The theme “Home and Belonging” guides United Nations Holocaust remembrance and education in 2023. The theme highlights the humanity of the Holocaust victims and survivors, who had their home and sense of belonging ripped from them by the perpetrators of the Holocaust.
Holocaust Memorial Day: History
During 1933–1945, Hitler’s German Nazi administration killed many ethnic groups, notably European Jews, whom he regarded as an inferior race. It is said that Jewish men, women, and children at the Auschwitz concentration camp in Poland faced the most heinous atrocities. The UN General Assembly adopted Resolution 60/7 not only to commemorate the “International Day of Commemoration in Memory of the Victims of the Holocaust,” but to reject any form of Holocaust denial.
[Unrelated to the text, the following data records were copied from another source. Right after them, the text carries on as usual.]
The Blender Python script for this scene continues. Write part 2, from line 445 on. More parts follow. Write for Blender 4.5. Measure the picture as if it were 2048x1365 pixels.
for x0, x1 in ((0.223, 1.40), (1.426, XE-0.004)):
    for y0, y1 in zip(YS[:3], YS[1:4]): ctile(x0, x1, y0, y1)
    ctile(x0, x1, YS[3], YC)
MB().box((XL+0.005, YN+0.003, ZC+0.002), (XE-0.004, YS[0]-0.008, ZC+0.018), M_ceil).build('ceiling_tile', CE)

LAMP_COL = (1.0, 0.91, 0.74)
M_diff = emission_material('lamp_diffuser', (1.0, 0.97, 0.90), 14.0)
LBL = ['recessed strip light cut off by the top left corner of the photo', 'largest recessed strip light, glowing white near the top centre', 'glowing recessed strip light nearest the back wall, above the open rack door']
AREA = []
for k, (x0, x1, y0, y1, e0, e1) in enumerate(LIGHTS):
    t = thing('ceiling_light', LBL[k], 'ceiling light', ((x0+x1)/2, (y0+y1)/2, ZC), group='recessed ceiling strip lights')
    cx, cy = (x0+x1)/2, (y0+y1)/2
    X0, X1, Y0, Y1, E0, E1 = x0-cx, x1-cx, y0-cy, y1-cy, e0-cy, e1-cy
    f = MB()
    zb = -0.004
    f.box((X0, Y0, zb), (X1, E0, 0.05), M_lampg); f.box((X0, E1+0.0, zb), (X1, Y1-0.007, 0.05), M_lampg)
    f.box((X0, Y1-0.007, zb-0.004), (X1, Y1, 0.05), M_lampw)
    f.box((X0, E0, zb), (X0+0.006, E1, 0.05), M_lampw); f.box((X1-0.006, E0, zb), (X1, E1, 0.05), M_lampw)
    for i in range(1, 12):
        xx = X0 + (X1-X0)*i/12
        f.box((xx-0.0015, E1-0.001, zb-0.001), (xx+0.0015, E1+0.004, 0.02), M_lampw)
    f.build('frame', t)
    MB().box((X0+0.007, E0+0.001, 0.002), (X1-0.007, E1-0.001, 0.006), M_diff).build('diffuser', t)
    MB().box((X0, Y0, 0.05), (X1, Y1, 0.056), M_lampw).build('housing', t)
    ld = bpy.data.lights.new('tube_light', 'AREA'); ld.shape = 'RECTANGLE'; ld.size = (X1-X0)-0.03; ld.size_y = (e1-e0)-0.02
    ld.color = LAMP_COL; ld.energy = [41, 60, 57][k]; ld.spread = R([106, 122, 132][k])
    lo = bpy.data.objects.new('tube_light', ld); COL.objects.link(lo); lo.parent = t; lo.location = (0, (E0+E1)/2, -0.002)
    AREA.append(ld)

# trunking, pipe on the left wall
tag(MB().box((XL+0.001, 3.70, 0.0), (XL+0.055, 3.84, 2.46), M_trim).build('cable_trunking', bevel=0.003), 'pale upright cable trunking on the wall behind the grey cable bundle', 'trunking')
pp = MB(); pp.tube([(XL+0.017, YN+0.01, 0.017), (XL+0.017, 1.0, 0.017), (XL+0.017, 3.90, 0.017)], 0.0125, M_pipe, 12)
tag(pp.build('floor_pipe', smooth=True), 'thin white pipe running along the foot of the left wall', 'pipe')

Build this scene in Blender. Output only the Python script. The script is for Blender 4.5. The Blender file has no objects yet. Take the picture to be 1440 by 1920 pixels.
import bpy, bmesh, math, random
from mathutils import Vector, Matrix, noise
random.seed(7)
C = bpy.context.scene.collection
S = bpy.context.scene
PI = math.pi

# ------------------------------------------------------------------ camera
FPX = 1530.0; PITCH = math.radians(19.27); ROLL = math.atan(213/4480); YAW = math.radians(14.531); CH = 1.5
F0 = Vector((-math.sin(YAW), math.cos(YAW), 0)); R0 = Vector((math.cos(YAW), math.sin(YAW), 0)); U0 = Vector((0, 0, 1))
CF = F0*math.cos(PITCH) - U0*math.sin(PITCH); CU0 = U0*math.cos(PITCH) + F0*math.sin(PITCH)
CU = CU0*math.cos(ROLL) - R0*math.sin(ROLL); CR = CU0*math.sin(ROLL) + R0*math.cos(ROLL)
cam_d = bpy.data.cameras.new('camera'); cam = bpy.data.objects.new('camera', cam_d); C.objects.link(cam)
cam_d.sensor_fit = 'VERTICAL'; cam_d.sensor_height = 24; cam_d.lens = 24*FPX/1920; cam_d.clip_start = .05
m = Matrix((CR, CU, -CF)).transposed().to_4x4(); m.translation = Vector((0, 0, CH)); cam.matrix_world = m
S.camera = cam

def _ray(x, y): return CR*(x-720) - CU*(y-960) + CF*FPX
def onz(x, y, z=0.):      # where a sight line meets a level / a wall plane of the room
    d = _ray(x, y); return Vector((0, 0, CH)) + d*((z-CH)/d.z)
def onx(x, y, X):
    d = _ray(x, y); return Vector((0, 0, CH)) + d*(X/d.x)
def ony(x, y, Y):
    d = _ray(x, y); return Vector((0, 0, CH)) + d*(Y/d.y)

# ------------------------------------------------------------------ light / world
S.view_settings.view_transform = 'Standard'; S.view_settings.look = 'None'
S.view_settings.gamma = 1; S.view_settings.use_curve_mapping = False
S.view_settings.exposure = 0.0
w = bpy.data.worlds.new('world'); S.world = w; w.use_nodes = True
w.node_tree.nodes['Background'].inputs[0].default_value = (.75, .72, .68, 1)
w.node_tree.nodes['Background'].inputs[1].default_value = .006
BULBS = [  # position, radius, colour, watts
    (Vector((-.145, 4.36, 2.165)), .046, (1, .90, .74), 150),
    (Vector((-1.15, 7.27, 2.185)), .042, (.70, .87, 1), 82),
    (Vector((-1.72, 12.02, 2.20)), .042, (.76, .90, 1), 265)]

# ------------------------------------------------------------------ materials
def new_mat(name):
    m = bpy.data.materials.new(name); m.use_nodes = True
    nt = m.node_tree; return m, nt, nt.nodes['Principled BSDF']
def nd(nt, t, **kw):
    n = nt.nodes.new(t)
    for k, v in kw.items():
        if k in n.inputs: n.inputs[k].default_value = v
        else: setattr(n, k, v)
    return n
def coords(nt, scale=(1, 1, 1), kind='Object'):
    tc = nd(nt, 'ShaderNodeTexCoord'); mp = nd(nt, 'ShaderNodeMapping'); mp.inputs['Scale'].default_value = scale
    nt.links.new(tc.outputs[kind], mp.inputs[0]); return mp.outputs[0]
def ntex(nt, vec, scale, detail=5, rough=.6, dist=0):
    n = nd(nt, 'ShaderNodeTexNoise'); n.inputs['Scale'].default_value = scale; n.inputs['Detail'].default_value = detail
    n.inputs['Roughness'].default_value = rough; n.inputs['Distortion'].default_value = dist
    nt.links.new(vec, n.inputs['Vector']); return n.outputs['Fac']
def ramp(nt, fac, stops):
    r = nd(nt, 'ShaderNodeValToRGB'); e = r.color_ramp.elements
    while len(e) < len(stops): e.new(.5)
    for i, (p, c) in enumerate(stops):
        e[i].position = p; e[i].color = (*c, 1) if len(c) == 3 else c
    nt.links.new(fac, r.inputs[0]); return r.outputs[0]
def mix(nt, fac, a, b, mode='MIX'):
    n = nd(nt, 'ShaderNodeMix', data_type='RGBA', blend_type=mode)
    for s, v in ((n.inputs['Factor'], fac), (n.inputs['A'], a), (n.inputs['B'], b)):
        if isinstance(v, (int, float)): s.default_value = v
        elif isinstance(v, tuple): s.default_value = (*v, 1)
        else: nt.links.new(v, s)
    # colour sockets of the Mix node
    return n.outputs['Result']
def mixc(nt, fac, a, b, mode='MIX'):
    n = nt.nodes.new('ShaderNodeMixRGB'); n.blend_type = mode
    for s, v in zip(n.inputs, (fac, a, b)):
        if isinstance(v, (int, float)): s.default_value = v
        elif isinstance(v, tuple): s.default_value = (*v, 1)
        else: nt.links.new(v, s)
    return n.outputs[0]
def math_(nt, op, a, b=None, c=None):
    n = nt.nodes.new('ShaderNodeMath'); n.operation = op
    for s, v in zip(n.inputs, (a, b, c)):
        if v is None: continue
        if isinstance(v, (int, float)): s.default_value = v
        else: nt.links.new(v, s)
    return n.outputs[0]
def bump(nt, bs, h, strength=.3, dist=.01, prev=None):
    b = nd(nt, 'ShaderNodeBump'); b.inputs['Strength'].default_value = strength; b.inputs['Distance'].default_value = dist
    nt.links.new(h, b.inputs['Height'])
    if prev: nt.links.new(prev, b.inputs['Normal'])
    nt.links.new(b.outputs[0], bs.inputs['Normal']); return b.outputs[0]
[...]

The Universal Declaration of Human Rights supports the resolution to condemn all forms of “religious intolerance, incitement, harassment, or violence against persons or communities based on ethnic origin or religious belief” across the world.
Many of the participating countries have established their own Holocaust Remembrance Days. Argentina declared April 19, the day of the Warsaw ghetto uprising, as the national day for cultural diversity. Hungary announced April 16 as National Holocaust Remembrance Day. Whereas the US Days of Remembrance correspond to Yom Ha-Shoah, Israel’s annual Holocaust Remembrance Day.